10/10
Ricky Oh... The greatest warrior since BRUCE LEE
17 August 2012
So many folks on here liken this film to the gore classic "Dead Alive" that it's kind of off balance. Sure, there's all sorts of blood and guts, but that's where it ends. Dead Alive is Zombies, Ricky Oh... Well, Ricky Oh is a man... Let's just say he's a man for his time.

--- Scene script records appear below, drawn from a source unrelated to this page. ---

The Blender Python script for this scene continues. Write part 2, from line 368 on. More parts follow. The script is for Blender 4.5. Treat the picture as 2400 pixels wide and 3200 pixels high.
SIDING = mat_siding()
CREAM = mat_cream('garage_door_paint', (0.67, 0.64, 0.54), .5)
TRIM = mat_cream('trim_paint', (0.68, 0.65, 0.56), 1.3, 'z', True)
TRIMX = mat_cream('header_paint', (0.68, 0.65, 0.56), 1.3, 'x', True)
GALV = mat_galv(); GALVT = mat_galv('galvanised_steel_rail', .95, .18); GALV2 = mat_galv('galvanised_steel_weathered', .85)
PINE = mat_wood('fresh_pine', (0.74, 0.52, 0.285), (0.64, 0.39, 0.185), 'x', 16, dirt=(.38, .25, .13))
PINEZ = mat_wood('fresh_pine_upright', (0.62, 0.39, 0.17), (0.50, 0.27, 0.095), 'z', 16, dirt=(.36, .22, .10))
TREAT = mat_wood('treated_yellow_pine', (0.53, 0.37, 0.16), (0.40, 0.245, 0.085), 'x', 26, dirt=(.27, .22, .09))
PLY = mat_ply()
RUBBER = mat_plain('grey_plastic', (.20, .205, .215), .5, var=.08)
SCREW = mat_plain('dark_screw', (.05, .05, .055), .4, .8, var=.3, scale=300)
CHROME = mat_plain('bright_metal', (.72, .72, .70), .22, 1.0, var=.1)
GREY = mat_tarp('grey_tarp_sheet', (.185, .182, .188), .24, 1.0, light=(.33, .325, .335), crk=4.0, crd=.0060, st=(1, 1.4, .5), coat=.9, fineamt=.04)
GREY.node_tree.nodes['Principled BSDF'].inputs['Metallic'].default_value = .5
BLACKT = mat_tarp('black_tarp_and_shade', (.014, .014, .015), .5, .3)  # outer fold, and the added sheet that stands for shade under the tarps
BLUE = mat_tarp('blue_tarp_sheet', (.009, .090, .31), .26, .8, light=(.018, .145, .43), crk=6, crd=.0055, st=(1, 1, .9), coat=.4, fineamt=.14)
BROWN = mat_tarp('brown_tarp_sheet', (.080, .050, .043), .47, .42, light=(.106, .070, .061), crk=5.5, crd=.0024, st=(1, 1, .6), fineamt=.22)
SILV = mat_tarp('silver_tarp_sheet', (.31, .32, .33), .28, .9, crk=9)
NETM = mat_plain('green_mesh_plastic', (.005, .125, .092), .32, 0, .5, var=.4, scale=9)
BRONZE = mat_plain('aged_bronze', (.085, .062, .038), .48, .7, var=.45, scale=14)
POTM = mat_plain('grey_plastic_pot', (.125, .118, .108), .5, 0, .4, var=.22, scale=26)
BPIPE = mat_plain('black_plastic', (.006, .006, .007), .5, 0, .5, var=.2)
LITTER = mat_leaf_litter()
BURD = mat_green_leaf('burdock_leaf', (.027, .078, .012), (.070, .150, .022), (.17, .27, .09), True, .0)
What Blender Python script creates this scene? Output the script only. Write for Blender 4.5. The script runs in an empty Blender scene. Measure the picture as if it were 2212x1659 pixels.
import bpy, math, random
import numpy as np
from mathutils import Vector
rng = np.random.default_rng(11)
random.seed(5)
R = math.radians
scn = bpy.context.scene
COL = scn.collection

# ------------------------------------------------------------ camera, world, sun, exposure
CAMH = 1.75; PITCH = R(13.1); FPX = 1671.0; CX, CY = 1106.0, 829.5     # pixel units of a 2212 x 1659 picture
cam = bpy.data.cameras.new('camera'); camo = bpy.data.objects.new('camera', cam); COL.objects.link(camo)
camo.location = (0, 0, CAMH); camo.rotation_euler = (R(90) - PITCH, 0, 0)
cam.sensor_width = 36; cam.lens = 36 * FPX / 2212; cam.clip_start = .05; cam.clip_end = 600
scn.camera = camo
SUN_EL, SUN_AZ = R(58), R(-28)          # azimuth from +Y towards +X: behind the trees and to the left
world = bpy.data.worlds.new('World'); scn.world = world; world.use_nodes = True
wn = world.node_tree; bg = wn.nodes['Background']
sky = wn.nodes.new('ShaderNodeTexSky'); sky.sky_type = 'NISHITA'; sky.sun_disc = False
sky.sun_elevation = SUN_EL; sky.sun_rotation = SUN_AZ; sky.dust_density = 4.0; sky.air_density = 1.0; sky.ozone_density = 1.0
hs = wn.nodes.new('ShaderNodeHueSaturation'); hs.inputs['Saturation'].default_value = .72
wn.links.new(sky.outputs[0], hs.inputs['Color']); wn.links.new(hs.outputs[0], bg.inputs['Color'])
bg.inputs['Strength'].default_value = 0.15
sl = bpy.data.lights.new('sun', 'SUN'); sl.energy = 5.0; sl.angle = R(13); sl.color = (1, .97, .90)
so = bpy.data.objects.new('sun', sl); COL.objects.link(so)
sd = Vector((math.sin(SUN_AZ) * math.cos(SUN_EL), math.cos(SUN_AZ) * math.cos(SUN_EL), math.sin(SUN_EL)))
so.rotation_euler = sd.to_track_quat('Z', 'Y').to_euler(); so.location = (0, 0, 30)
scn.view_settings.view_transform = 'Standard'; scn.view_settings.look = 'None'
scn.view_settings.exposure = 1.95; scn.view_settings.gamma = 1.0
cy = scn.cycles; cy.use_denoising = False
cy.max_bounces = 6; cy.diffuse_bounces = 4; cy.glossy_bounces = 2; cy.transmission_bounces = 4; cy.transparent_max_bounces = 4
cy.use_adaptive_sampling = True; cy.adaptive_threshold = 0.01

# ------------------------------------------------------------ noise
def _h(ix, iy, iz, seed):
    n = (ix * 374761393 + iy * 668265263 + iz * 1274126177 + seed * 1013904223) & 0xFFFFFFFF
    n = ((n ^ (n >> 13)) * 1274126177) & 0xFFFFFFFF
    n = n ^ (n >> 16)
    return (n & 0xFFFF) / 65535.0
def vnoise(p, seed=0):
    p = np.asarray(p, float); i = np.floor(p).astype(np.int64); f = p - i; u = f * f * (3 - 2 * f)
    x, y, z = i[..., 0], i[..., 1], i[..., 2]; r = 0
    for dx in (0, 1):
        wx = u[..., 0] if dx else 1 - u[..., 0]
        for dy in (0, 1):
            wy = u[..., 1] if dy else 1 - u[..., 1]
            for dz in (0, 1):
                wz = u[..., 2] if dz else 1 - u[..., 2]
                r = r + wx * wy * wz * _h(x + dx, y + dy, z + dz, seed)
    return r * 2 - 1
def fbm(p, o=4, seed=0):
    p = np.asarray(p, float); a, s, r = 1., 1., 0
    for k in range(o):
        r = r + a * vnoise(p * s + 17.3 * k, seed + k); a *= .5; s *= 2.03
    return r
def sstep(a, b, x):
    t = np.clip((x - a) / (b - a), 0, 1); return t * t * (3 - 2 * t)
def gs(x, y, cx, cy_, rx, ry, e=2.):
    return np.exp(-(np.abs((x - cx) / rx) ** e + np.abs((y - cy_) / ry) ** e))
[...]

Obviously everyone reading the reviews knows what the hell this movie is about, so let's not try to over do it here. I'm just going to say a few choice tidbits about this fantastic film so you can just watch it. Because let's get real, if you're reading this, you obviously have some sort of interest. Well, let me just tell you now, WATCH THIS FRICKEN MOVIE. Hell, don't even watch it, go out and buy it, you won't have buyers remorse. Sure, if you like your movie all shiny and pretty like "Titanic" or "Driving Miss Daisy", then you won't like this (besides, what the hell are you doing reading these reviews anyways). BUT, if you love a good cheesy flick, then of course, you're not just going to like this, YOU'RE GOING TO LOVE IT. Ridiculously over the top, ridiculously violent, ridiculously insane and completely entertaining. Hell, a guy hides breath mints in his fake eye, if that's not enough for you. All this time spent reading reviews could be spent watching this fantastic film and laughing your ass off, so get to it. After you watch it once, grab a few friends and have a good ol' fashioned "Ricky Oh" Party and watch everyone's reaction. Trust me, even the friends you think will hate this one will probably end up loving you for introducing them to such a classic. Cinema just ain't the same without stuff like this.